While illustrating glacier movements to the British Association, Prof. W. J. Sellers said that pitch and glacier ice strikingly resemble each other in behaving as solids or liquids, according to circumstances. On the sudden application of force they are very brittle, but behave as fluids when subjected to gradual pull and pressure. Hence it is possible to employ pitch in the construction of working models of glaciers, in order to get an insight into those internal movements of real glaciers which are beyond the reach of actual observation. The study of glacial deposits has shown that many erratic bowlders are transported during the Glacial period from lower to higher levels hundreds of feet and left stranded on the rocky flanks of mountains. This standing difficulty in the way of physical theories of glacial movement has been explained by the study of pitch models, by means of which it is found that the lower layers of material, in approaching an obstacle, are carried up in an ascending current. The inference, which is confirmed by natural facts, is that similar movements would certainly take place in actual glaciers. Further, a glacier sometimes overrides its terminal without disturbing it, and in an experiment performed by the author this was exemplified, for pitch flowed for several months over a ridge of loose material without carrying a particle of it away.
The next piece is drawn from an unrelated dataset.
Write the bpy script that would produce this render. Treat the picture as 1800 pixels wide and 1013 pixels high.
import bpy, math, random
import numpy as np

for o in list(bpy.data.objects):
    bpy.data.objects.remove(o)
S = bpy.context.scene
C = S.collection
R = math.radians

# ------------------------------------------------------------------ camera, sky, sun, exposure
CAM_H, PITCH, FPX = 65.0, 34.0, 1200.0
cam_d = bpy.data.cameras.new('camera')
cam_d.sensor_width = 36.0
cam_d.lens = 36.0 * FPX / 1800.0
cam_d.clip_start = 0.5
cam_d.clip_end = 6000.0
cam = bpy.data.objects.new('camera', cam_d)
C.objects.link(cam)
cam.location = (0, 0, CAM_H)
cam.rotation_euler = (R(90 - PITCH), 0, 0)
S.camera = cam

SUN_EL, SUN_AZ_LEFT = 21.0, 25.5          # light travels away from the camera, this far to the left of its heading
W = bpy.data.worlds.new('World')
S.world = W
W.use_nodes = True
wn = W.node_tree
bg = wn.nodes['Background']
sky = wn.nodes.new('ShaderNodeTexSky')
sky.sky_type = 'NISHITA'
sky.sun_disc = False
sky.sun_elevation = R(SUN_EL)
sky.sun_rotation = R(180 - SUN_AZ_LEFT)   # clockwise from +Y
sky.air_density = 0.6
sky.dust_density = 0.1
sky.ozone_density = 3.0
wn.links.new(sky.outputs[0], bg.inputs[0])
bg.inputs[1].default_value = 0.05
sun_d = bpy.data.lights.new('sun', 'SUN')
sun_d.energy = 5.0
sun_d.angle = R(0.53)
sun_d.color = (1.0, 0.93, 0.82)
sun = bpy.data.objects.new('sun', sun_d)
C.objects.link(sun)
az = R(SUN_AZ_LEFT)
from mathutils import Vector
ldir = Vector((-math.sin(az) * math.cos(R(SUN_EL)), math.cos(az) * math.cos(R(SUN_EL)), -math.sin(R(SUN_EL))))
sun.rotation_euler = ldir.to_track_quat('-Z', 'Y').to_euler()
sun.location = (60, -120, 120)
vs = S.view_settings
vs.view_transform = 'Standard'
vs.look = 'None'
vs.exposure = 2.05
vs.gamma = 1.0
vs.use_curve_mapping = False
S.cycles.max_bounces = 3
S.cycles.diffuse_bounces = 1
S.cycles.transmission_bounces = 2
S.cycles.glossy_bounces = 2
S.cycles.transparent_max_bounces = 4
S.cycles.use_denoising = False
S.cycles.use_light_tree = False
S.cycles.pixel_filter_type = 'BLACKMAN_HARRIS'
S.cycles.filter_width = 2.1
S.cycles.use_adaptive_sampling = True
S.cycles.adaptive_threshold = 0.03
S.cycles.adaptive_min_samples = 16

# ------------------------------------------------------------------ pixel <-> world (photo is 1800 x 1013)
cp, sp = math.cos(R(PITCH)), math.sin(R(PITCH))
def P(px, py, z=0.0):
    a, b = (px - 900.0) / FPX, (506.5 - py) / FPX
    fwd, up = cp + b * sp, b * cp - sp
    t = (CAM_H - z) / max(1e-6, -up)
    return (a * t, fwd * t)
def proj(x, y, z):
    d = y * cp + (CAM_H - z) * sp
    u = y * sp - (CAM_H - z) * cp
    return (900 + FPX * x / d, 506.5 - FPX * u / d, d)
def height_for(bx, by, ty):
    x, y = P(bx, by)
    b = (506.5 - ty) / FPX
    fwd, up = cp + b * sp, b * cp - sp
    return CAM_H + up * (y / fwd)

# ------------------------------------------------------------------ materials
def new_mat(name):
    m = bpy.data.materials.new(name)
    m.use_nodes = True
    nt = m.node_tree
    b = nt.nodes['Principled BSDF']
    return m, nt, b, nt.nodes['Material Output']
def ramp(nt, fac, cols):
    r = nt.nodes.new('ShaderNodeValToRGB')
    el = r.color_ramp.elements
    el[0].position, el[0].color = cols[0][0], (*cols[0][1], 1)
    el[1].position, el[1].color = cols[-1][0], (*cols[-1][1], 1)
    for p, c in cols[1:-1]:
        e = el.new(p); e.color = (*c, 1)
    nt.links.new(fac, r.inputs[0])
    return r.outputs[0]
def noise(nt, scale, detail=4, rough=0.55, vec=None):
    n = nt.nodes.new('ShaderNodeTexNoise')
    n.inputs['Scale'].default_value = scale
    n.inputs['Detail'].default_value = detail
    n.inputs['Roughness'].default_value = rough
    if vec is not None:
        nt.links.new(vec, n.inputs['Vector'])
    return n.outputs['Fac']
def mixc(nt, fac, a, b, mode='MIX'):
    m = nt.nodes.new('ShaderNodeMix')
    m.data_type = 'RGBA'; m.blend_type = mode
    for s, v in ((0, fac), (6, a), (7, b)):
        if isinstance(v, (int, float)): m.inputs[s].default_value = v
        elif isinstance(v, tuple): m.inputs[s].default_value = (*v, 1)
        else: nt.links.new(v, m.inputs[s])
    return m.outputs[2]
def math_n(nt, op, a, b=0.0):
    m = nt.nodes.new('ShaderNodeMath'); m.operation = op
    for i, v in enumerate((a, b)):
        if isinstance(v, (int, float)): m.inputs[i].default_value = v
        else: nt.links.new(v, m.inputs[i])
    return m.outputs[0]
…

Believing that the longest-tongued bees are the most profitable—they being able to extract honey from the greatest depths within the flowers yielding it—MM. Charton and Legros have devised methods for measuring bees' tongues. M. Charton's apparatus consists of a box covered with metallic netting, and having the bottom slightly inclined. On this bottom is spread a sweetened liquid which the bees can reach only by passing their tongues through the meshes of the netting. The hive whose bees can suck farthest down the inclined bottom is preserved as a stock for reproduction. M. Legros uses a receiver closed by a sheet of perforated tin plate, from which the sweetened liquid is fixed at carefully adjusted distances. M. Legros finds that the tongues of common unselected bees are 6·5 millimetres long, while the black French bees can extract sirup at a maximum distance of 9·2 millimetres. The tongues of the best American bees reach to 8·73 millimetres.

The domestic weeds of ancient civilization, the roadside weeds and the cornfield weeds, says W. B. Hemsley, in a recent issue of Knowledge, have accompanied man in his most distant wanderings, and in many instances have developed increased vigor, and a power of colonization unsurpassed by man himself. In some instances the reproduction and spread of these weeds are so rapid as to become a great scourge to agriculture, overrunning and destroying crops almost as effectually as swarms of locusts, and laws have been framed making it compulsory on farmers to keep their land free of these prolific strangers. During the last three or four years the so-called Russian thistle (Salsola kali, var. tragus) has been occupying the serious attention of the farmers of the Eastern and Central States of North America. Thousands of square miles are infested, and the loss resulting therefrom in 1892 was estimated to exceed two million dollars.

Prof. John Miln's report of eight thousand three hundred and thirty-one earthquake shocks recorded in Japan, in which the position of the origin of each shock and the extent of country disturbed by it are described, deals further with the propagation of earthquake disturbances on the surface of the earth, and possibly through it. Elastic gravitational waves travel in Japan, or thence to Europe, as surface waves at a rate of three thousand metres per second, increasing in period as they proceed; these are the earthquake disturbances proper. Preceding them in Japan are minute vibrations, and these apparently travel to Europe at a rate of from about eight thousand to ten thousand metres per second. It is suggested that they may travel, not along the surface, but through the mass of the earth, by some path, straight or curved; and that with a speed greater than would be expected if the globe were of glass or steel. Dr. Rebeun Paschnitz is of the opinion that if such be the case they may throw light on the internal structure of the globe.